◆ Material provided:
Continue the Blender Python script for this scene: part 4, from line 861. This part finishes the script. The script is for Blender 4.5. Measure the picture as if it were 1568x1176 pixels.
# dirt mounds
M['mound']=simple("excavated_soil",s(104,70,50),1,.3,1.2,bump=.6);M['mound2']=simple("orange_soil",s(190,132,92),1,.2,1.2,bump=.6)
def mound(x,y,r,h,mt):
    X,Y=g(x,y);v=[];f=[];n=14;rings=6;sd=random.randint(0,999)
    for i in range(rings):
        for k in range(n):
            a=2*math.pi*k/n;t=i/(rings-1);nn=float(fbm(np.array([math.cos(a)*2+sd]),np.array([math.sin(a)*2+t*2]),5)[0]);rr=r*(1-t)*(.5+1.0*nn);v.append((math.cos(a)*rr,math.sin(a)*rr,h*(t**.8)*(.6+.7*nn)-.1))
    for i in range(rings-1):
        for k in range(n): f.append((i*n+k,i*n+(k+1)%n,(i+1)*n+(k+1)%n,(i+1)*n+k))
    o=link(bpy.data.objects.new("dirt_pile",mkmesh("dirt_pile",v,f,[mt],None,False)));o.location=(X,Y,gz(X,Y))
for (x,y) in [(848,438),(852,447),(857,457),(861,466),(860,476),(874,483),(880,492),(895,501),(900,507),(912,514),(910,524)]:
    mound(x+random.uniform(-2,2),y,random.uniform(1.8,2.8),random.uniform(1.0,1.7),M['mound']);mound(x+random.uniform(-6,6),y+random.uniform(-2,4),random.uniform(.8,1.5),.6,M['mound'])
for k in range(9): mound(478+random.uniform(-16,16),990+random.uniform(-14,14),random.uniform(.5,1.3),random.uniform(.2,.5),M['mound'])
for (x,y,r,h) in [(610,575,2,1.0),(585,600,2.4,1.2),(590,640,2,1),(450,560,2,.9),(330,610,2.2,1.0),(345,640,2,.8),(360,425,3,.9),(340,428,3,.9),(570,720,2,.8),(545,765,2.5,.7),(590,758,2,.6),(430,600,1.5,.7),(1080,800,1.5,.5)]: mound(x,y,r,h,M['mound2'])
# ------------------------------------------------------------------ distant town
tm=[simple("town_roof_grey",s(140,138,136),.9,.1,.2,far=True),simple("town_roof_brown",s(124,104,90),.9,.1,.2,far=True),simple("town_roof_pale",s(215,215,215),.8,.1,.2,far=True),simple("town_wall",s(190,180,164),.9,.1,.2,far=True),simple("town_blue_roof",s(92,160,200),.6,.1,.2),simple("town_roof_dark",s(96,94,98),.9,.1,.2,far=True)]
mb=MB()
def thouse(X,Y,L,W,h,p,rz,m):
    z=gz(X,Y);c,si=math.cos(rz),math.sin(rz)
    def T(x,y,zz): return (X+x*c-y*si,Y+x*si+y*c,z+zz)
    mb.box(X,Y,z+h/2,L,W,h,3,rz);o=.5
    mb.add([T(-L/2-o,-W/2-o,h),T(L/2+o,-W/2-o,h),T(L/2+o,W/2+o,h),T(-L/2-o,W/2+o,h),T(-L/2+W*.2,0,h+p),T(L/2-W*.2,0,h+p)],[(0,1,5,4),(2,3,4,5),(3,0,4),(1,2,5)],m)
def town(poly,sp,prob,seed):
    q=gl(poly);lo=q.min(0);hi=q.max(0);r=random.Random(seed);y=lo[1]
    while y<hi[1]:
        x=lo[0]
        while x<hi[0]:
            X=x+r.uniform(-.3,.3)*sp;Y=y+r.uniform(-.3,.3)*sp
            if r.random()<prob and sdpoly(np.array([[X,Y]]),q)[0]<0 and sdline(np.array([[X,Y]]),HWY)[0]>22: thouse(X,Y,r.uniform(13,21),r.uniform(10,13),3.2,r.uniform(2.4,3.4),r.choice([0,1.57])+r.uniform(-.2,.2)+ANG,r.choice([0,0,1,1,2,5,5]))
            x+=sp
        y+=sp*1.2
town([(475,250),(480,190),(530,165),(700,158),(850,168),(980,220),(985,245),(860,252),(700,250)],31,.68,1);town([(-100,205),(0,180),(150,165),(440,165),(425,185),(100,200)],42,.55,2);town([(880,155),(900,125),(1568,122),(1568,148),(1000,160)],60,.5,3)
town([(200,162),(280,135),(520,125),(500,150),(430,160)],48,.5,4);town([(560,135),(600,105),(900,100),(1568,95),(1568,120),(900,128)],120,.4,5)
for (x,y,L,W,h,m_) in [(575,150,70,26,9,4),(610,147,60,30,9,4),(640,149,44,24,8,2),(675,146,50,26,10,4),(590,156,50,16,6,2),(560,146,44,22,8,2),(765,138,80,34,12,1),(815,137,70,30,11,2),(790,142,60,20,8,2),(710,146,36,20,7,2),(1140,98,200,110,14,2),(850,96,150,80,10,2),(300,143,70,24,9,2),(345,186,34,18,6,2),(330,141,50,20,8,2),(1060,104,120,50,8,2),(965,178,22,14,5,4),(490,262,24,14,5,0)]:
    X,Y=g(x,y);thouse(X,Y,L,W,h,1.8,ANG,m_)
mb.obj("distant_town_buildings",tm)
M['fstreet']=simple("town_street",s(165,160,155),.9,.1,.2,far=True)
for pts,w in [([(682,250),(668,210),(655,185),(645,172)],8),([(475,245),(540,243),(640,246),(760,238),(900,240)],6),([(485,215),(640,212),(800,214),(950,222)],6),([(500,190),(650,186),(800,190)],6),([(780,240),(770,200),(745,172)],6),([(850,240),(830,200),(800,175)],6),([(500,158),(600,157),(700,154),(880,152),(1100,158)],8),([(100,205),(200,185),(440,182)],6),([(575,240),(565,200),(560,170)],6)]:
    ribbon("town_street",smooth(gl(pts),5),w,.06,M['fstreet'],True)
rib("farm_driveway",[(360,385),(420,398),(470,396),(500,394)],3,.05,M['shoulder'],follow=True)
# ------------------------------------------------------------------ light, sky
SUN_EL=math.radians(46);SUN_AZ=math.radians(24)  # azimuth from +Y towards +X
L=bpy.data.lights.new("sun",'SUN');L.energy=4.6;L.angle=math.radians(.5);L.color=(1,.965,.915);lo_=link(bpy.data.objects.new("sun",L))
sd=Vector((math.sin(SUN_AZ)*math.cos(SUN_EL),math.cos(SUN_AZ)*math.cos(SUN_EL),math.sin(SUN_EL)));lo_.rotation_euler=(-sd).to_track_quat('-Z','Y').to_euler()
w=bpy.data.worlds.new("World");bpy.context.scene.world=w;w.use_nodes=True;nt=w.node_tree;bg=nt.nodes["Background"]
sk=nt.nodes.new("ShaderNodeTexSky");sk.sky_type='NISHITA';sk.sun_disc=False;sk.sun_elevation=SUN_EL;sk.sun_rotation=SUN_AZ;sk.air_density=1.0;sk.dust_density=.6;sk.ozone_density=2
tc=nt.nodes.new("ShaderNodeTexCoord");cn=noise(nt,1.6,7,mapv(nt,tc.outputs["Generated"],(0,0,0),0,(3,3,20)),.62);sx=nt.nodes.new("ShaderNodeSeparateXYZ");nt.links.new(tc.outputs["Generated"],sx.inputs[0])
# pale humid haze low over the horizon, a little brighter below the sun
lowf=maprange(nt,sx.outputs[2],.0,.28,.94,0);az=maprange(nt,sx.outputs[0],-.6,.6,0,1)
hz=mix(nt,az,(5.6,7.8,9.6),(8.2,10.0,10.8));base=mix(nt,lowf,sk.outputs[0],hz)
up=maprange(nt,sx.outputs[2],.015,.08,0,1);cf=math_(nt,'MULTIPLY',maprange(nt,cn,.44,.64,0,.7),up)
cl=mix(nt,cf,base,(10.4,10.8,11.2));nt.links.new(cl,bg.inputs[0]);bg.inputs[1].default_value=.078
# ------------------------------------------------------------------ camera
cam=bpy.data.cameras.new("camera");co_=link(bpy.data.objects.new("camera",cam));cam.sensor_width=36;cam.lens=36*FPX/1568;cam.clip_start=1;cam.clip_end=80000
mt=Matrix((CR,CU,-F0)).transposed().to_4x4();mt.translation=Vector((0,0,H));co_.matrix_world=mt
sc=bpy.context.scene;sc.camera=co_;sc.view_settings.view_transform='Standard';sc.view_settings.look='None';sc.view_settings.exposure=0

◆ Task to carry out:
Go through the listing above and return every line where the word "from" occurs.

◆ Result:
Continue the Blender Python script for this scene: part 4, from line 861. This part finishes the script. The script is for Blender 4.5. Measure the picture as if it were 1568x1176 pixels.
SUN_EL=math.radians(46);SUN_AZ=math.radians(24)  # azimuth from +Y towards +X